The charity wrote to all those who receive less than 50 hours of care a week, and told them it would no longer provide support from the end of next month but would work with the council to seek alternative arrangements.
But last night a spokeswoman said the charity was reversing its decision, Further details were unavailable, but Frank Murray, whose adult son Craig was set to be affected, said he was delighted. "We cannot thank the Herald enough," he said. "This is a huge worry lifted off our shoulders.
"Craig has been thrown by this but it is the ideal solution for him and means there will be minimal disruption. Quarriers has been his safety net since 2002. "This is great news.
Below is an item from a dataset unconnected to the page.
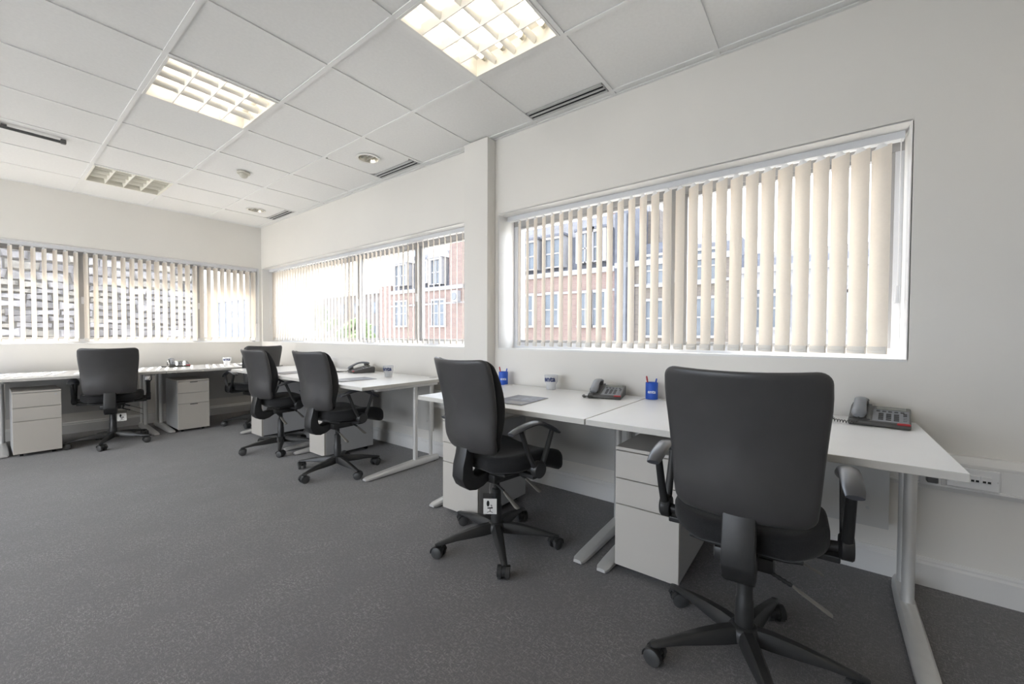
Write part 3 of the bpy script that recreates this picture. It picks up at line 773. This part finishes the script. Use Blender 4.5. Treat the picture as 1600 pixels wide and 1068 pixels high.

But I still think the handling of this has been reprehensible and shambolic.
Morag Dendy, North Lanarkshire Council’s Addictions, Learning Disability and Mental Health Manager, had previously expressed her disappointment with Quarriers plans to withdraw from its deal with the council.
She said the council had had limited notice of the charity's decision and was "disappointed" by the proposed action. "We are committed to making sure that the most vulnerable people in our community are supported well and we will do this," she said.
While this decision may have been reversed, the move by Quarriers comes amid increasing signs of strains between councils and care providers. A new survey by disability charity Hft shos that the rate at which care providers are handing contracts back to councils has doubled in the last year. Researchers who found 59 per cent of providers had handed back contracts last year compared with 25 per cent in 2017. Many, like Quarriers, said staff shortages were forcing them to rely heavily on agency workers.
Robert Longley-Cook, chief executive of Hft, said closures were a last resort for any social care provider. “It is culturally at odds with the way the majority usually operate, particularly when we have supported individuals for the majority of their adult life,” he said. “The underfunding of social care is having a deeply negative impact on providers and their ability to deliver critical support to vulnerable adults."